Electronegativity is a measure of an atoms ability to attract the shared pair of electrons in a covalent bond.  Atoms that are bonded which have an electronegativity difference greater than 0.4 results in a polar covalent bond.

Intermolecular forces


Intermolecular forces are forces of attraction between compounds that are molecules. They are responsible for the way most substances interact with each other, particularly in living organisms.

There are three types:

1) Permanent dipole-dipole interactions are those in which a permanent dipole in a molecule is attracted to another molecule in which there is a permanent dipole of the opposite charge.

2) Van der Waals forces are forces of attraction between molecules which are also known as induced dipole-dipole interactions. A non-polar bond exists when the electronegativity difference between the two atoms in the bond is less than 0.4. The electron density between the atoms fluctuates causing an instantaneous temporary dipole in the molecule, which then induces a dipole in a neighbouring molecule. The opposite dipoles attract which is the Van er Waals force. As  the number of electrons increase so do strength in VdW.

3)Hydrogen bonding occurs when there is a strong permanent dipole-dipole interaction between an electron-deficient hydrogen atom on one molecule and a lone pair of electrons on a highly electronegative atom (only Nitrogen, Oxygen or Fluorine)  in a different molecule.  

Shapes of Molecules


The shape of all molecules / ions are dictated by the number and type of electron pairs present in the molecule according to the Valence Shell Electron Pair Repulsion theory (VSEPR).

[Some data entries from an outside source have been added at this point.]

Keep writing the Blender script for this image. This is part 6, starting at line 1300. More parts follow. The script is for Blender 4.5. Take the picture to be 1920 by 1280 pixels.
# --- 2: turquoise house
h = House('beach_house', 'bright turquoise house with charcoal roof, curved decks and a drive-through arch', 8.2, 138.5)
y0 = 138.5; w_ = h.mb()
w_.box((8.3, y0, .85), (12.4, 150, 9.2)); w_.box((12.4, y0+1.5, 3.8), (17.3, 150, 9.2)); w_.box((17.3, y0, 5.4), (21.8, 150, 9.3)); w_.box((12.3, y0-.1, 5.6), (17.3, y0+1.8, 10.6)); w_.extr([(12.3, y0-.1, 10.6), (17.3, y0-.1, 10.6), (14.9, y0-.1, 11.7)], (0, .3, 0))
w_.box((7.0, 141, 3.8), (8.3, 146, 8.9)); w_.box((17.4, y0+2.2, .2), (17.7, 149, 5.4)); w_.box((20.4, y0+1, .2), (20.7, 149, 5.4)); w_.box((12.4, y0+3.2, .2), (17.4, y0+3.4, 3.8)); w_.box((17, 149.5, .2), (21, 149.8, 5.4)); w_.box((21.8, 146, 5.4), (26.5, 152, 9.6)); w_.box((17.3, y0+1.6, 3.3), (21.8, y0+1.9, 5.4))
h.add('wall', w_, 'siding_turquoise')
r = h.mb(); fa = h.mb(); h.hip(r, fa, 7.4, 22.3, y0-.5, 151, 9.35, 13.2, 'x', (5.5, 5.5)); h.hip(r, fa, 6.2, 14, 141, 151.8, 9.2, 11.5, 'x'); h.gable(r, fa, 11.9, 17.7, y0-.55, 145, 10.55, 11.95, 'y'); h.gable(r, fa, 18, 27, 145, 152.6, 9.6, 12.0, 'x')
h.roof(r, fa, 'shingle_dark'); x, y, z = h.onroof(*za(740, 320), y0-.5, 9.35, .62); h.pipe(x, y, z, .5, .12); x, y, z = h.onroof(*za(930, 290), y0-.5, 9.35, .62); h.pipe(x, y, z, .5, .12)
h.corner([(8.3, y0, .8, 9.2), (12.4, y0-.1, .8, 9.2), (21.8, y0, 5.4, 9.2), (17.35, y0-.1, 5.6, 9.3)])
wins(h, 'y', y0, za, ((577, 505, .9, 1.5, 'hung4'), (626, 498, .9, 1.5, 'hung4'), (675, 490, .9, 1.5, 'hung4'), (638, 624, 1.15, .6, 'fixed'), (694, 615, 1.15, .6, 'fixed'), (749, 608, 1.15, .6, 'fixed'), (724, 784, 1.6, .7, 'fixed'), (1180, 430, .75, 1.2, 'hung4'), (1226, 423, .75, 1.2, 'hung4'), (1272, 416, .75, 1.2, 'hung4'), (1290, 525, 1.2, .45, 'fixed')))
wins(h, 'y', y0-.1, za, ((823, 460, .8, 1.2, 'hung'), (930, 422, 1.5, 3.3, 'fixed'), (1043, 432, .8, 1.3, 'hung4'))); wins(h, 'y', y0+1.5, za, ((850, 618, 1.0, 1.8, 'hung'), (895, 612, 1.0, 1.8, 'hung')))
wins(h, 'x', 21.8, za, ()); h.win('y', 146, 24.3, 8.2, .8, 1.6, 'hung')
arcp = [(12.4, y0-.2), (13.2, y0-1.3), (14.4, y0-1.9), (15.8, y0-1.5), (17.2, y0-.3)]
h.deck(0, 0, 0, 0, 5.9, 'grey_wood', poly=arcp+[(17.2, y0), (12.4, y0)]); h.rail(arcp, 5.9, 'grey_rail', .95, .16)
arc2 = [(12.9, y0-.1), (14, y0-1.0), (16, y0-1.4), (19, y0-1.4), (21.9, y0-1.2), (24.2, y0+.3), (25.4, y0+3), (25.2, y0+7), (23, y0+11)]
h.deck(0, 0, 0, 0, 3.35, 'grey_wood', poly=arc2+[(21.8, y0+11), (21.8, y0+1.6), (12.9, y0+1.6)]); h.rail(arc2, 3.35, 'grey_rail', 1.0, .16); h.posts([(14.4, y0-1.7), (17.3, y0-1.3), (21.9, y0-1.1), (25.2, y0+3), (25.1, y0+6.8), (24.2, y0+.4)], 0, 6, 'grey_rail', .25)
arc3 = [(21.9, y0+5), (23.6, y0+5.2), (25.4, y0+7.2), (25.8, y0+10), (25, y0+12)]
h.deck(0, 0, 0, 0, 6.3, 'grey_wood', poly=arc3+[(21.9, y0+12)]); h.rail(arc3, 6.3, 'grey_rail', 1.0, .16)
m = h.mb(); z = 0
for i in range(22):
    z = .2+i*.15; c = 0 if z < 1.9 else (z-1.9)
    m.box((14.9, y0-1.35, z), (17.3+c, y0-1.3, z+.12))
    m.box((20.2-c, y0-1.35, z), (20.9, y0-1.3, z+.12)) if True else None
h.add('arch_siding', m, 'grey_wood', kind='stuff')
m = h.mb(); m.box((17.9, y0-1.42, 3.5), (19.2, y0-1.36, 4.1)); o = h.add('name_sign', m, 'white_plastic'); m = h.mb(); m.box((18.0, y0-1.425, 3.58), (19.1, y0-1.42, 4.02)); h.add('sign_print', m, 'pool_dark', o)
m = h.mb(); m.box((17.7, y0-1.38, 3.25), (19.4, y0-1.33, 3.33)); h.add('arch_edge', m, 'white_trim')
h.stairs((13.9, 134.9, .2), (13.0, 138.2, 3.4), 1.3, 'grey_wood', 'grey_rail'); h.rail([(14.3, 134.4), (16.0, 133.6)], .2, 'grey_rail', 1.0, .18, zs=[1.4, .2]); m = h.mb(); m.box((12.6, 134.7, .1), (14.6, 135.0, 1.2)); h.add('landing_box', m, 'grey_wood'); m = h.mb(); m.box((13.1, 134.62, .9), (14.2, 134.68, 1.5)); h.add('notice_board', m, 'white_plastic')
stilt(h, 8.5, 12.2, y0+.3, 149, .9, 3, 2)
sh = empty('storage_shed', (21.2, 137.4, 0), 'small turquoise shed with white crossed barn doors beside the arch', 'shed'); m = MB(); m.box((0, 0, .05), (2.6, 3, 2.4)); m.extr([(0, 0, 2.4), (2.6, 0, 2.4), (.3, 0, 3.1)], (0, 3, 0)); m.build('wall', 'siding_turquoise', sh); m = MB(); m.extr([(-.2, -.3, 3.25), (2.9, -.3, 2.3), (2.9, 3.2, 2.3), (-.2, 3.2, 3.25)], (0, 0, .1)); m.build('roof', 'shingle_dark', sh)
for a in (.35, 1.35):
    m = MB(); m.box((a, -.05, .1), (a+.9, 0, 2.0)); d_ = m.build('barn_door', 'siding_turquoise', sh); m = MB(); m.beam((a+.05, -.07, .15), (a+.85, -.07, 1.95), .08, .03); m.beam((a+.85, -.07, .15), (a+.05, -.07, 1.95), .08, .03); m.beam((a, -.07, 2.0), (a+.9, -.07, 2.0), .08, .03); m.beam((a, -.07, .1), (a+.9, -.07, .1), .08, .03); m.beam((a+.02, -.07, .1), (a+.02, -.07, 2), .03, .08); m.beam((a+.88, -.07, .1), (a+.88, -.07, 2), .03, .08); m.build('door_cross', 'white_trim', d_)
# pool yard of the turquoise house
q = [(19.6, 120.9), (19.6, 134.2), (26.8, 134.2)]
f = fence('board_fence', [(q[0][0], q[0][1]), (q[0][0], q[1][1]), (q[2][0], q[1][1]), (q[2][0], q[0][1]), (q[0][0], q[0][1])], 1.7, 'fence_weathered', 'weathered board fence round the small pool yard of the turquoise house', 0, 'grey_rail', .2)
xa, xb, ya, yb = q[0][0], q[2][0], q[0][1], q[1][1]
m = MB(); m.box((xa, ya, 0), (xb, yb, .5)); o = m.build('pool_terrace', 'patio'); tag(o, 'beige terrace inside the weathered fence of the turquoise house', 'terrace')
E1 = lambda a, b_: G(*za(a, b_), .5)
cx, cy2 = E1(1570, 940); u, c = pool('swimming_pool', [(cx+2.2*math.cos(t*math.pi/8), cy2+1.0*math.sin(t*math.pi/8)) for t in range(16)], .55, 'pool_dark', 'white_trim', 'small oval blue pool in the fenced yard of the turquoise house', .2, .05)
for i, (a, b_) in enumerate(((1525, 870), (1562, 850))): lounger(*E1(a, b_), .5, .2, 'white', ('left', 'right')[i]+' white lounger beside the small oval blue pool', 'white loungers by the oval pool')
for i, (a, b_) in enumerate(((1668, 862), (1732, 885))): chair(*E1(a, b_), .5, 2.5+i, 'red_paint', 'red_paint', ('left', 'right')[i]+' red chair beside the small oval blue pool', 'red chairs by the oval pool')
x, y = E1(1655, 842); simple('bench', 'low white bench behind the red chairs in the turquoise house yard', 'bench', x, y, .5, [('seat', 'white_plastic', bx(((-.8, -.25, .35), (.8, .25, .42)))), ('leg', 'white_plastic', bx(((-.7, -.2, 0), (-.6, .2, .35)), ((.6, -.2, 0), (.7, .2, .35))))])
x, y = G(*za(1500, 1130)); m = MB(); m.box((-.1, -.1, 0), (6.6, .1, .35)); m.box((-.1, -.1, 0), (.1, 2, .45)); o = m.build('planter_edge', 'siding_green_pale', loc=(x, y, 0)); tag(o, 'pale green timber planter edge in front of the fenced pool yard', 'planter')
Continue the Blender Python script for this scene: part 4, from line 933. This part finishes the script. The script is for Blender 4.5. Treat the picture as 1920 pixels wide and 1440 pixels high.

The distribution of electron pairs around a central atom will dictate the shape of simple molecules. Electron pairs can either be bonding pairs ((b.p.), i.e. a typical covalent bond) or lone pairs (l.p.) of electrons. Lone pairs of electrons occupy orbitals that sit closer to the central atom than bonding pairs (which occupy molecular orbitals shared between two atoms); this means that they take up more space around the central atom.

To work out shape of molecule, just note the number and type of electron pairs around the central atom. The shape of molecule will be one of the following:

Number and type of electron pair - shape - bond angle 

1 b.p.  - linear - 180

2 b.p. - linear - 180

3 b.p.  - trigonal planar - 120

2 l.p. & 2 b.p  - v-shaped  - 104.5

3 b.p. 1 l.p. -  pyramidal - 107

4 bonding pairs - tetrahedral - 109.5

5 bonding pairs  - trigonal bipyramidal - 90 & 120 (not on lc course

6 bonding pairs - octahedral -90 (not on lc course)

Oxidation and Reduction


Oxidation can be considered in a number of ways. In a reaction with oxygen, a substance that gains oxygen has been oxidised and a substance that loses oxygen is reduced.

In electron transfer reactions, oxidation is the loss of electrons by a species and reduction is the gain of electrons (OIL RIG). 

Another method for identifying oxidation is to assign oxidation numbers to species in a reaction. Oxidation occurs in this context  when an element has increased its oxidation number on going from reactant to product. Conversely, reduction occurs when an element has decreased in oxidation number.

The oxidation number of an atom is a measure of the number electrons lost or gained by an atom in a compound compared to the uncombined atom. These numbers are assigned using the following rules:

           Species                                                 Oxidation number                                                   example

  1. Uncombined element                                           0                                                      C, Na, hyrogen, fluorine
  2. Simple ion                                                charge on ion                                                      Na+ =+1, Cl-  = -1
  3. Compound                                      total oxidation number = 0                                      methane, water
  4. Polyatomic ion                           total oxidation number = charge on ion                      sulfate = -2
  5. Combined oxygen                                                  -2                                                                    H2O, CaO
  6. Combined hydrogen                                             +1                                                                    H2O, CH4
  7. Combined fluorine                                                -1                                                                     NaF, AlF3

Exceptions: Oxygen becomes +1 when bonded to fluorine. -1 in peroxides. When bonded to a metal H becomes -1 (hydride ion)

Not discussed in the video:  Disproportionation occurs when an atom simultaneously undergoes both oxidation and reduction in a reaction. E.g. when chlorine (O.N = 0) is added to water, Hydrochloric acid (HCl, O.N. = -1) and  chloric (I) acid (HOCl, O.N. = +1) are formed.